O que Abdenur critica - para alegria dos colunistas e blogueiros tucanos – é aquilo que ele chama de ideologização, uma doutrinação que estaria acontecendo no Itamaraty, onde pessoas com idéias mais afinadas com o governo são promovidas em detrimento de outras.

- As promoções internas têm como critério a afinidade de pensamento, e não a competência.

Mas, peralá. Quem é competente é competente para alguma coisa. No caso, competente para representar o país e a política externa brasileira do governo escolhido democraticamente pelo povo, nas urnas, no voto. Governo que tem o direito, portanto, de estabelecer as regras e prioridades dessa política, de acordo com o programa que apresentou para a população durante a campanha.

Se o ex-embaixador não concorda com essa política (o que não é o caso, já que faz rasgados elogios a ela, como nos exemplos acima), assim como vários colunistas e blogueiros, eles devem se unir e ver se conseguem chegar ao poder pelo voto nas próximas eleições. Assim poderão realizar a política externa de seus sonhos.

Abdenur diz que Itamaraty está pior que na ditadura

O ex-embaixador chega a fazer uma comparação da época de hoje com a do regime militar. Afirma que naquele tempo era melhor, porque não se cobrava ideologia de ninguém. Como não, cara-pálida? Quer dizer que a política do cacete, da prisão, da tortura é preferível a essa, que tem como critério – segundo Abdenur - a afinidade de pensamento, e não a competência? Quer dizer que era mais palatável (para o paladar dele, é claro) uma – segundo suas próprias palavras na entrevista – “política externa simplória, baseada na ideologia anticomunista, imposta à força pelos militares”?

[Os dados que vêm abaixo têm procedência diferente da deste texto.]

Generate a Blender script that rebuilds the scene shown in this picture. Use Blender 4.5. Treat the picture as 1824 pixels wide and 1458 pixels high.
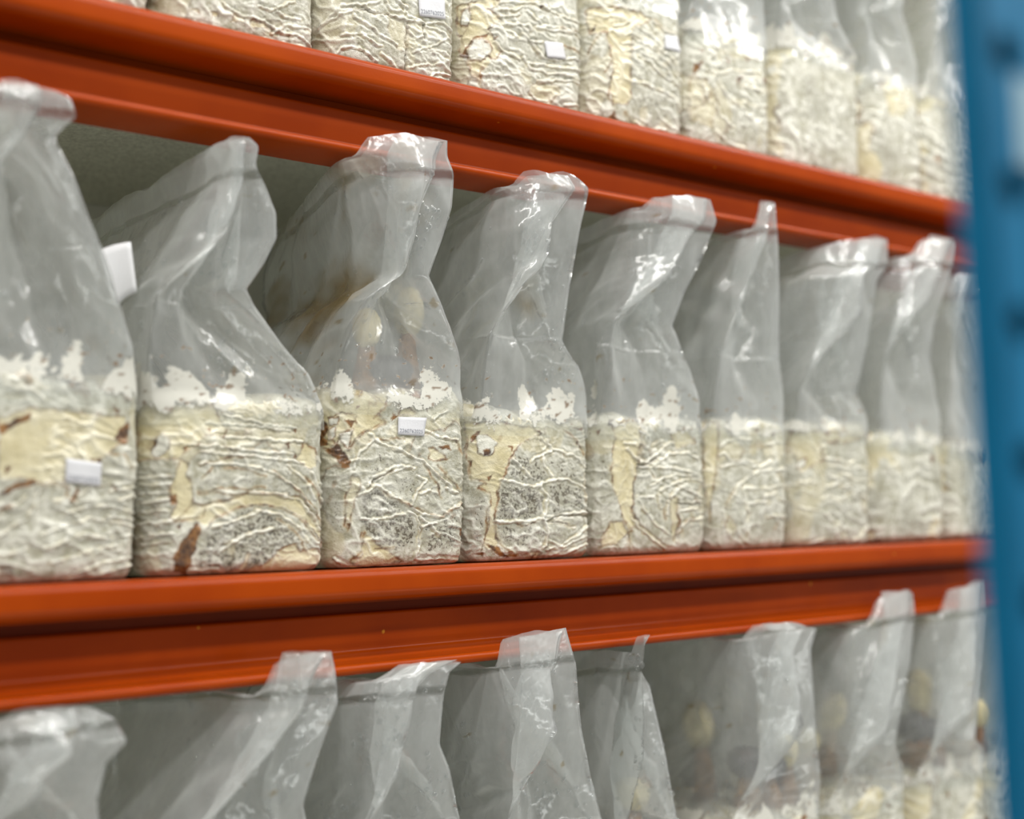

Há três anos, um Abdenur diferente na IstoÉ

O que parece estar havendo é uma guerrinha interna no Itamaraty. Abdenur perdeu a embaixada e o prestígio. Está magoado e destila sua mágoa nas páginas amarelas de Veja. Mas isso é agora, quando está se sentindo como o patinho feio.

Numa reportagem da IstoÉ de abril de 2004, Abdenur é apresentado assim:

[O padrinho de Abdenur é...] Celso Amorim em pessoa. Abdenur é homem da mais absoluta confiança do chanceler. Quando Amorim foi chanceler de Itamar Franco, Abdenur era o secretário-geral do Itamaraty, segundo homem na hierarquia da carrière. Ele também é ligado ao atual secretário-geral, o polêmico Samuel Pinheiro Guimarães. Assim como Samuel, Abdenur não simpatiza muito com o unilateralismo americano. Também tem sérias restrições à Área de Livre Comércio das Américas (Alca) – Abdenur acha que seria mais vantajoso para o Brasil fechar um acordo com a União Européia. “Espero que os Estados Unidos estejam conscientes do fato de que eles correm risco de perder terreno no Mercosul”, afirma.
Nos bastidores do Itamaraty, é dado como certo que a estada de Abdenur em Washington seria apenas um trampolim para vôos mais altos. Pelas regras da casa, ele só poderá ficar no exterior até a metade de 2005. A grande aposta é que ele ocupará a cadeira de Samuel Guimarães.

Como nada disso aconteceu Abdenur anda bicudo como um tucano e a imprensa que se identifica com essa ave da família dos ranfastídeos faz a festa. A triste festa dos perdedores, que unidos ao ressentido-mór, FHC, “pulula na crítica e nos hebdomadários”, como disse Maiakovsky, via Haroldo de Campos.